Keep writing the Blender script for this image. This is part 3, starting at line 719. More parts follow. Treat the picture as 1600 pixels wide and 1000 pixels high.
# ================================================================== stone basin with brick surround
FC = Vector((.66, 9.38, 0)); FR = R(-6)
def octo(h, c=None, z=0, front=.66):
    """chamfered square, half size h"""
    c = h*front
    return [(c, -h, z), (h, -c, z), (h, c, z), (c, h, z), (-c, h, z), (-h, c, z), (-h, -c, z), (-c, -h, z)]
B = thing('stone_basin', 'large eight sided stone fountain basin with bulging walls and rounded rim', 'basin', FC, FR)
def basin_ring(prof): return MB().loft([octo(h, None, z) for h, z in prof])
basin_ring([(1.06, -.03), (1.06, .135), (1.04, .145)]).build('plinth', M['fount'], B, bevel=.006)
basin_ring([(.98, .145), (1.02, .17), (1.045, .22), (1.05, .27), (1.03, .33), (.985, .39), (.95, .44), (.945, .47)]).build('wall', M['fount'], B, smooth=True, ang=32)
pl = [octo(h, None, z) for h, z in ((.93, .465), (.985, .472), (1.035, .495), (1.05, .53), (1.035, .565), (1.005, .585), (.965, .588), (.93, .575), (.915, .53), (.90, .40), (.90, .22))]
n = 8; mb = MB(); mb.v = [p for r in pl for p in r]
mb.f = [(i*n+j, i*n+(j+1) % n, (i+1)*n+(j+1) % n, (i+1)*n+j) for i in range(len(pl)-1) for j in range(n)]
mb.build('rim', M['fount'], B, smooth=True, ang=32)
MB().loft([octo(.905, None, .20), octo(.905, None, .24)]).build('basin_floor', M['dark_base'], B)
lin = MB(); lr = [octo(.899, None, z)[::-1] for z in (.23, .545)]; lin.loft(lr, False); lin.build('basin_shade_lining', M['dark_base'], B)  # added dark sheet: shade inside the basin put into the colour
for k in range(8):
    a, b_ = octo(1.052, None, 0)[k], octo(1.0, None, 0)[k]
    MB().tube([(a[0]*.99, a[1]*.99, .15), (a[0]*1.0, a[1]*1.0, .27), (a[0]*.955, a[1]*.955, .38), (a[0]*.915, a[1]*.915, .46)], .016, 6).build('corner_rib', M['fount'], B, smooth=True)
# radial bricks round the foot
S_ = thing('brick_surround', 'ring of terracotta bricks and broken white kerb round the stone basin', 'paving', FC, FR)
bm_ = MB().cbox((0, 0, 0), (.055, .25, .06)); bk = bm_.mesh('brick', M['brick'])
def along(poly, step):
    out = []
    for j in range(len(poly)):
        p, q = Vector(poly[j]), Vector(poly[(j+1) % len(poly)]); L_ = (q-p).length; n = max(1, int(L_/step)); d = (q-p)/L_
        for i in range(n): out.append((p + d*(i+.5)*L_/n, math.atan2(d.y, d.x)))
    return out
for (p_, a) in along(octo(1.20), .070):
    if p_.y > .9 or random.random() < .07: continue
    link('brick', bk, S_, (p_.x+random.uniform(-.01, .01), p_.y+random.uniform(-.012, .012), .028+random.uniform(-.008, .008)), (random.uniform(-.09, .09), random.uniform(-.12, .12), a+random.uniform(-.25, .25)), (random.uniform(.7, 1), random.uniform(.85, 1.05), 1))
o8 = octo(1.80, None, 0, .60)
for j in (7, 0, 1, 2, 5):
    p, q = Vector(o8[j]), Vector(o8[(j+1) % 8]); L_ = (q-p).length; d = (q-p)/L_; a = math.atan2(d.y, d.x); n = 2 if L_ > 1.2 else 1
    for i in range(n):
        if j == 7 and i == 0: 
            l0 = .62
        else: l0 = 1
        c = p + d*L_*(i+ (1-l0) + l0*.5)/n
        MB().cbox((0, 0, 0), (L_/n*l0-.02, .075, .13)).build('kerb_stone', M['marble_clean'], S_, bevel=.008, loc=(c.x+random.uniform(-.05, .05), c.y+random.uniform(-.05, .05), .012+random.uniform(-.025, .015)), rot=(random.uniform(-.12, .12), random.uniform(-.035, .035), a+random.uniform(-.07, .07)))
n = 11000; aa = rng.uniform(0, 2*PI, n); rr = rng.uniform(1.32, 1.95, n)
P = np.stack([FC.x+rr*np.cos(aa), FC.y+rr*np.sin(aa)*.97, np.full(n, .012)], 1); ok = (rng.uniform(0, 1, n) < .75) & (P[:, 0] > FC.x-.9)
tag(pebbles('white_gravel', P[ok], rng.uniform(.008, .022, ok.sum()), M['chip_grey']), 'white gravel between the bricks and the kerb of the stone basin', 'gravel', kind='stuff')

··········

> **THE EXERCISE**
Reproduce the material exactly, with every line intact.

> **THE OUTPUT**
Keep writing the Blender script for this image. This is part 3, starting at line 719. More parts follow. Treat the picture as 1600 pixels wide and 1000 pixels high.
# ================================================================== stone basin with brick surround
FC = Vector((.66, 9.38, 0)); FR = R(-6)
def octo(h, c=None, z=0, front=.66):
    """chamfered square, half size h"""
    c = h*front
    return [(c, -h, z), (h, -c, z), (h, c, z), (c, h, z), (-c, h, z), (-h, c, z), (-h, -c, z), (-c, -h, z)]
B = thing('stone_basin', 'large eight sided stone fountain basin with bulging walls and rounded rim', 'basin', FC, FR)
def basin_ring(prof): return MB().loft([octo(h, None, z) for h, z in prof])
basin_ring([(1.06, -.03), (1.06, .135), (1.04, .145)]).build('plinth', M['fount'], B, bevel=.006)
basin_ring([(.98, .145), (1.02, .17), (1.045, .22), (1.05, .27), (1.03, .33), (.985, .39), (.95, .44), (.945, .47)]).build('wall', M['fount'], B, smooth=True, ang=32)
pl = [octo(h, None, z) for h, z in ((.93, .465), (.985, .472), (1.035, .495), (1.05, .53), (1.035, .565), (1.005, .585), (.965, .588), (.93, .575), (.915, .53), (.90, .40), (.90, .22))]
n = 8; mb = MB(); mb.v = [p for r in pl for p in r]
mb.f = [(i*n+j, i*n+(j+1) % n, (i+1)*n+(j+1) % n, (i+1)*n+j) for i in range(len(pl)-1) for j in range(n)]
mb.build('rim', M['fount'], B, smooth=True, ang=32)
MB().loft([octo(.905, None, .20), octo(.905, None, .24)]).build('basin_floor', M['dark_base'], B)
lin = MB(); lr = [octo(.899, None, z)[::-1] for z in (.23, .545)]; lin.loft(lr, False); lin.build('basin_shade_lining', M['dark_base'], B)  # added dark sheet: shade inside the basin put into the colour
for k in range(8):
    a, b_ = octo(1.052, None, 0)[k], octo(1.0, None, 0)[k]
    MB().tube([(a[0]*.99, a[1]*.99, .15), (a[0]*1.0, a[1]*1.0, .27), (a[0]*.955, a[1]*.955, .38), (a[0]*.915, a[1]*.915, .46)], .016, 6).build('corner_rib', M['fount'], B, smooth=True)
# radial bricks round the foot
S_ = thing('brick_surround', 'ring of terracotta bricks and broken white kerb round the stone basin', 'paving', FC, FR)
bm_ = MB().cbox((0, 0, 0), (.055, .25, .06)); bk = bm_.mesh('brick', M['brick'])
def along(poly, step):
    out = []
    for j in range(len(poly)):
        p, q = Vector(poly[j]), Vector(poly[(j+1) % len(poly)]); L_ = (q-p).length; n = max(1, int(L_/step)); d = (q-p)/L_
        for i in range(n): out.append((p + d*(i+.5)*L_/n, math.atan2(d.y, d.x)))
    return out
for (p_, a) in along(octo(1.20), .070):
    if p_.y > .9 or random.random() < .07: continue
    link('brick', bk, S_, (p_.x+random.uniform(-.01, .01), p_.y+random.uniform(-.012, .012), .028+random.uniform(-.008, .008)), (random.uniform(-.09, .09), random.uniform(-.12, .12), a+random.uniform(-.25, .25)), (random.uniform(.7, 1), random.uniform(.85, 1.05), 1))
o8 = octo(1.80, None, 0, .60)
for j in (7, 0, 1, 2, 5):
    p, q = Vector(o8[j]), Vector(o8[(j+1) % 8]); L_ = (q-p).length; d = (q-p)/L_; a = math.atan2(d.y, d.x); n = 2 if L_ > 1.2 else 1
    for i in range(n):
        if j == 7 and i == 0: 
            l0 = .62
        else: l0 = 1
        c = p + d*L_*(i+ (1-l0) + l0*.5)/n
        MB().cbox((0, 0, 0), (L_/n*l0-.02, .075, .13)).build('kerb_stone', M['marble_clean'], S_, bevel=.008, loc=(c.x+random.uniform(-.05, .05), c.y+random.uniform(-.05, .05), .012+random.uniform(-.025, .015)), rot=(random.uniform(-.12, .12), random.uniform(-.035, .035), a+random.uniform(-.07, .07)))
n = 11000; aa = rng.uniform(0, 2*PI, n); rr = rng.uniform(1.32, 1.95, n)
P = np.stack([FC.x+rr*np.cos(aa), FC.y+rr*np.sin(aa)*.97, np.full(n, .012)], 1); ok = (rng.uniform(0, 1, n) < .75) & (P[:, 0] > FC.x-.9)
tag(pebbles('white_gravel', P[ok], rng.uniform(.008, .022, ok.sum()), M['chip_grey']), 'white gravel between the bricks and the kerb of the stone basin', 'gravel', kind='stuff')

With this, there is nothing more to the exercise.